Energy, Agriculture, Forestry, Land Use

  • Vermont needs to become more energy and food independent using our local natural resources, and we should aim to produce 75% of our own food, power and heat energy by 2020.
  • This will create tens of thousands of jobs and keep billions of dollars in the local VT economy each year.
  • Vermont needs a transition plan that will assure the business community that their energy prices will be predictable in the short term. But we will have to accept some increasing energy costs related to Peak Oil and other market pressures. The more we can insulate ourselves from the Peak Oil factors with local renewable energy, the stronger Vermont’s economic foundation will be in the future.
  • Land and the environment is best “conserved” by being put to productive, sustainable use. A major myth of mainstream "environmentalism" is that we should lock away land and prevent it from being used in order to "save it." Instead, we must integrate with our natural resources, put our landscape to work and use our land and resources sustainably. We need to stop locking away our resources in misconstrued “conservation” programs. The Center for Whole Communities in Fayston is a national leader in training community leaders for sustainability, and they have many programs and published works that make this point beautifully.
  • Act 250 needs to be reformed to reflect our current economic development needs while removing bureaucratic barriers to sustainable and appropriate land use based on local control and needs.
  • The State should make available low interest loans to any home, business or institution that has a good location for solar, wind, efficient biomass or micro-hydro-power, and attach the loan-payments to the annual land-value property tax payments, with an interest rate of less than 5%.
  • A similar program should be put in place to finance local food processing and distribution centers and viallage-markets and by encouraging local diversified food production.
  • We need to help our dairy farmers transition to diversified and sustainable agriculture. Federally subsidized monocrops like milk are a dead-end market. So let's help our farmers make this transition by creating a Vermont market for diversified agricultural products.
  • VT has the strongest organic farming and local food movements in the country, DESPITE state and federal policies that create obstacles for progress. We need to align our policy with our real values.
  • VT Yankee needs to be shut down and fully decommissioned to remove this dangerous liability from our State. The ISONE Grid, which all VT utilities buy power from, currently has 14,000 megawatts of excess capacity. VT Yankee is offering VT around 200 megawatts of capacity, which we can easily replace on the open market or from Hydro Quebec.
  • There will be no economic loss or significant power price increase from shutting VT Yankee down. The price and terms they have offered for their renewal application would be a very bad deal for Vermont. They are offering half the power available to Vermont as is available today (we’ll have to replace half of that power, let’s just replace all of it), a 45% price increase, and no commitment to fully fund the decommissioning fund = No Thanks Entergy. We’ll put those 200 Vermonters who used to work at VT Yankee, along with thousands of other people, to work installing solar panels, operating biomass/biogas plants, harvesting biomass, and weatherizing homes.

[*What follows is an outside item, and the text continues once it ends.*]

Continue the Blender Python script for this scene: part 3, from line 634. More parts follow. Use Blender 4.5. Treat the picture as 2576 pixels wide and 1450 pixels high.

  • Biomass gasification and biogas generation offer tremendous potential to meet all of Vermonter’s heat-fuel needs while adding more than $700 million to the local Vermont economy. Solar and wind can meet 40% of our power needs by 2020. In-state hydropower and biomass could meet more than 30% of our power needs by 2020. We can not only cover most of our own energy needs with renewable energy, but we can do it at a lower cost than we’d be paying for fossil fuels and nuclear energy. By shifting our energy economy to local renewables we’ll create thousands of green-collar jobs, incredibly strong local economies, high-value export products and services, while preserving and enhancing our tourism economy.